Starting at the first line of the listing below, retype each line up to and including the one that contains "from mathutils import". Leave pictures out.

--- Start COLLECTED MATERIAL ---

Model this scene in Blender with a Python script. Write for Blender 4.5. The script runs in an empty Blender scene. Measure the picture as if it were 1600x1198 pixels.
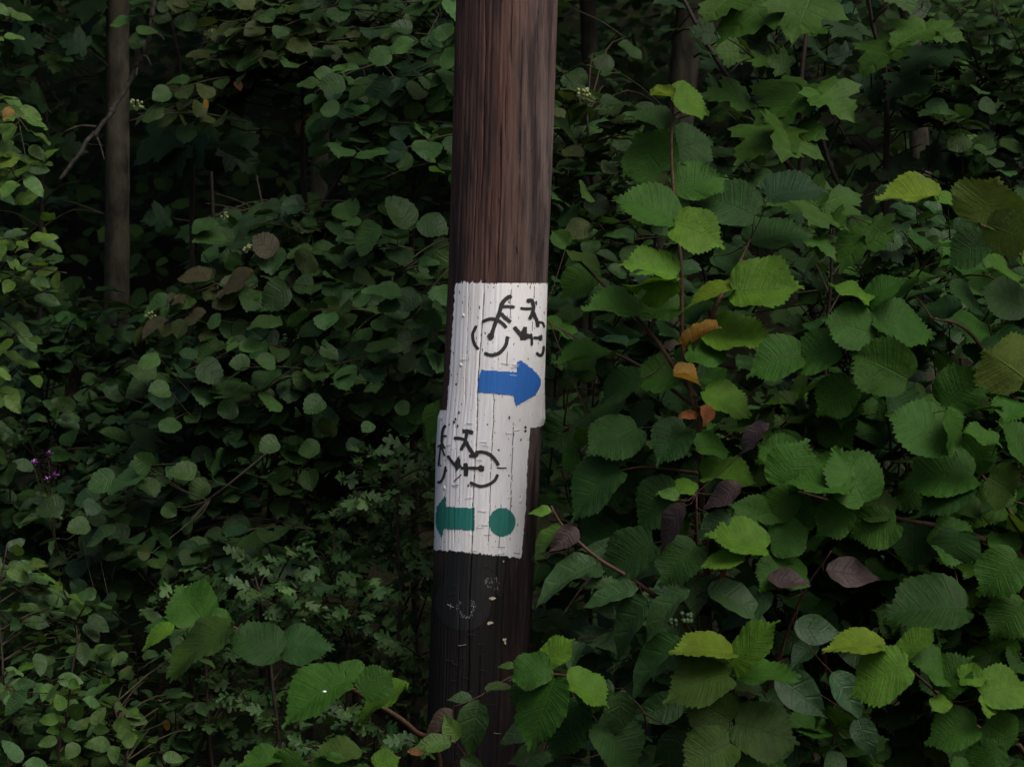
import bpy, math, random
import numpy as np
from mathutils import Vector, Matrix, noise as mn

random.seed(7); np.random.seed(7)
SC = bpy.context.scene
COL = SC.collection

# ------------------------------------------------------------------ camera, sky, sun, exposure
CAMZ, DIST, TANH = 1.6, 6.0, 0.2042          # eye height, metres to the pole, tan of half the horizontal angle
cam_d = bpy.data.cameras.new('camera'); cam = bpy.data.objects.new('camera', cam_d); COL.objects.link(cam)
cam.location = (0, -DIST, CAMZ); cam.rotation_euler = (math.radians(90), 0, 0)
cam_d.sensor_width = 36; cam_d.lens = 18 / TANH; cam_d.clip_start = 0.1; cam_d.clip_end = 400
cam_d.dof.use_dof = True; cam_d.dof.focus_distance = 5.85; cam_d.dof.aperture_fstop = 9.0
SC.camera = cam

SUN_EL, SUN_AZ = math.radians(50), math.radians(140)      # azimuth from +Y towards +X: behind the viewer, over the right shoulder
world = bpy.data.worlds.new('World'); SC.world = world; world.use_nodes = True
wn = world.node_tree; wn.nodes.clear()
sky = wn.nodes.new('ShaderNodeTexSky'); sky.sky_type = 'NISHITA'; sky.sun_disc = False
sky.sun_elevation = SUN_EL; sky.sun_rotation = SUN_AZ; sky.air_density = 0.7; sky.dust_density = 7.0; sky.ozone_density = 1.0
bg = wn.nodes.new('ShaderNodeBackground'); bg.inputs['Strength'].default_value = 0.1
wo = wn.nodes.new('ShaderNodeOutputWorld')
wn.links.new(sky.outputs[0], bg.inputs[0]); wn.links.new(bg.outputs[0], wo.inputs[0])
sl = bpy.data.lights.new('sun', 'SUN'); sl.energy = 1.5; sl.angle = math.radians(35); sl.color = (1.0, 0.975, 0.94)
sun = bpy.data.objects.new('sun', sl); COL.objects.link(sun)
sd = Vector((math.sin(SUN_AZ) * math.cos(SUN_EL), math.cos(SUN_AZ) * math.cos(SUN_EL), math.sin(SUN_EL)))
sun.rotation_euler = sd.to_track_quat('Z', 'Y').to_euler(); sun.location = (3, -4, 8)
SC.view_settings.view_transform = 'Standard'; SC.view_settings.look = 'None'
SC.view_settings.gamma = 1; SC.view_settings.use_curve_mapping = False
SC.view_settings.exposure = 0.45
SC.render.engine = 'CYCLES'
SC.cycles.max_bounces = 8; SC.cycles.diffuse_bounces = 5; SC.cycles.glossy_bounces = 2; SC.cycles.transmission_bounces = 3
SC.cycles.use_denoising = True

# ------------------------------------------------------------------ helpers
def P(px, py, d):
    """point at distance d in front of the viewer that stands at pixel (px, py) of the 1600 px photograph"""
    k = 2 * TANH * d / 1600
    return Vector(((px - 800) * k, d - DIST, CAMZ + (599 - py) * k))

def ground_z(x, y):
    s = max(0.0, y - 0.5)
    return 0.5 * s * s / (s + 0.6) + 0.06 * mn.noise(Vector((x * 0.7, y * 0.7, 3.1)))

def tag(o, label=None, cat=None, group=None, kind=None):
    if label: o['label'] = label
    if cat: o['category'] = cat
    if group: o['group'] = group
    if kind: o['kind'] = kind
    return o

def empty(name, loc, label, cat, group=None):
    o = bpy.data.objects.new(name, None); COL.objects.link(o); o.location = loc; o.empty_display_size = 0.1
    return tag(o, label, cat, group)

class MB:
    """collects vertices and faces of one mesh object"""
    def __init__(s): s.v = []; s.f = []; s.m = []; s.smooth = True
    def tube(s, pts, r0, r1, n=5, mi=0, cap=False):
        b = len(s.v); N = len(pts)
        for i, p in enumerate(pts):
            t = (pts[min(i + 1, N - 1)] - pts[max(i - 1, 0)])
            if t.length < 1e-7: t = Vector((0, 0, 1))
            t.normalize()
            a = t.cross(Vector((0.31, 0.9, 0.2))); 
            if a.length < 1e-3: a = t.cross(Vector((1, 0, 0)))
            a.normalize(); c = t.cross(a); r = r0 + (r1 - r0) * i / max(1, N - 1)
            for j in range(n):
                w = 2 * math.pi * j / n
                s.v.append(p + a * (math.cos(w) * r) + c * (math.sin(w) * r))
        for i in range(N - 1):
            for j in range(n):
                j2 = (j + 1) % n
                s.f.append((b + i * n + j, b + i * n + j2, b + (i + 1) * n + j2, b + (i + 1) * n + j)); s.m.append(mi)
        if cap or n > 3:
            s.f.append(tuple(b + j for j in reversed(range(n)))); s.m.append(mi)
            s.f.append(tuple(b + (N - 1) * n + j for j in range(n))); s.m.append(mi)
    def ball(s, c, r, n=6, mi=0, sq=1.0):
        b = len(s.v); rings = 4
        for i in range(1, rings):
            ph = math.pi * i / rings
            for j in range(n):
                w = 2 * math.pi * j / n
                s.v.append(c + Vector((r * math.sin(ph) * math.cos(w), r * math.sin(ph) * math.sin(w), sq * r * math.cos(ph))))
        top = len(s.v); s.v.append(c + Vector((0, 0, r * sq))); s.v.append(c - Vector((0, 0, r * sq)))
        for i in range(rings - 2):
            for j in range(n):
                j2 = (j + 1) % n
                s.f.append((b + i * n + j, b + (i + 1) * n + j, b + (i + 1) * n + j2, b + i * n + j2)); s.m.append(mi)
        for j in range(n):
            j2 = (j + 1) % n
            s.f.append((top, b + j, b + j2)); s.m.append(mi)
            s.f.append((top + 1, b + (rings - 2) * n + j2, b + (rings - 2) * n + j)); s.m.append(mi)
    def build(s, name, mats, parent=None, kind=None):
        off = parent.location if parent else Vector((0, 0, 0))
        if parent and parent.parent: off = off + parent.parent.location
        me = bpy.data.meshes.new(name)
        me.from_pydata([tuple(Vector(v) - off) for v in s.v], [], s.f)
        mats = mats if isinstance(mats, (list, tuple)) else [mats]
        for m in mats: me.materials.append(m)
        if len(mats) > 1: me.polygons.foreach_set('material_index', s.m)
        if s.smooth: me.polygons.foreach_set('use_smooth', [True] * len(me.polygons))
        me.update()
        o = bpy.data.objects.new(name, me); COL.objects.link(o)
        if parent: o.parent = parent
        if kind: o['kind'] = kind
        return o

def catmull(pts, n):
    """n points through pts"""
    pts = [Vector(p) for p in pts]; q = [pts[0] * 2 - pts[1]] + pts + [pts[-1] * 2 - pts[-2]]
    out = []; segs = len(pts) - 1
    for i in range(n):
        t = i / (n - 1) * segs; k = min(int(t), segs - 1); u = t - k
        a, b, c, d = q[k], q[k + 1], q[k + 2], q[k + 3]
        out.append(0.5 * ((2 * b) + (c - a) * u + (2 * a - 5 * b + 4 * c - d) * u * u + (3 * b - a - 3 * c + d) * u ** 3))
    return out

# ------------------------------------------------------------------ materials
def mat(name):
    m = bpy.data.materials.new(name); m.use_nodes = True
    nt = m.node_tree; nt.nodes.clear()
    out = nt.nodes.new('ShaderNodeOutputMaterial')
    return m, nt, out
class NT:
    def __init__(s, nt): s.nt = nt
    def n(s, typ, **kw):
        o = s.nt.nodes.new('ShaderNode' + typ)
        for k, v in kw.items(): setattr(o, k, v)
        return o
    def l(s, a, b): s.nt.links.new(a, b)
    def val(s, sock, v):
        if hasattr(v, 'is_output'): s.l(v, sock)
        else: sock.default_value = v
    def math(s, op, a, b=0.0, clamp=False):
        m = s.n('Math', operation=op, use_clamp=clamp); s.val(m.inputs[0], a); s.val(m.inputs[1], b); return m.outputs[0]
    def mix(s, f, a, b, typ='MIX'):
        m = s.n('Mix', data_type='RGBA', blend_type=typ); s.val(m.inputs[0], f); s.val(m.inputs[6], a); s.val(m.inputs[7], b); return m.outputs[2]
    def ramp(s, f, stops):
        r = s.n('ValToRGB'); e = r.color_ramp.elements
        while len(e) < len(stops): e.new(0.5)
        for x, (p, c) in zip(e, stops): x.position = p; x.color = (*c, 1) if len(c) == 3 else c
        s.val(r.inputs[0], f); return r.outputs[0]
    def noise(s, vec, scale, detail=4, rough=0.55, out=0):
        t = s.n('TexNoise'); t.inputs['Scale'].default_value = scale; t.inputs['Detail'].default_value = detail
        t.inputs['Roughness'].default_value = rough
        if vec is not None: s.l(vec, t.inputs['Vector'])
        return t.outputs[out]
    def mapping(s, vec, scale=(1, 1, 1), loc=(0, 0, 0)):
        m = s.n('Mapping'); m.inputs['Scale'].default_value = scale; m.inputs['Location'].default_value = loc
        s.l(vec, m.inputs['Vector']); return m.outputs[0]
    def bump(s, h, strength, dist):
        b = s.n('Bump'); b.inputs['Strength'].default_value = strength; b.inputs['Distance'].default_value = dist
        s.l(h, b.inputs['Height']); return b.outputs[0]

def g3(x): return (x, x, x)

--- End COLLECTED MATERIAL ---

ANSWER FOR THIS EXERCISE:
Model this scene in Blender with a Python script. Write for Blender 4.5. The script runs in an empty Blender scene. Measure the picture as if it were 1600x1198 pixels.
import bpy, math, random
import numpy as np
from mathutils import Vector, Matrix, noise as mn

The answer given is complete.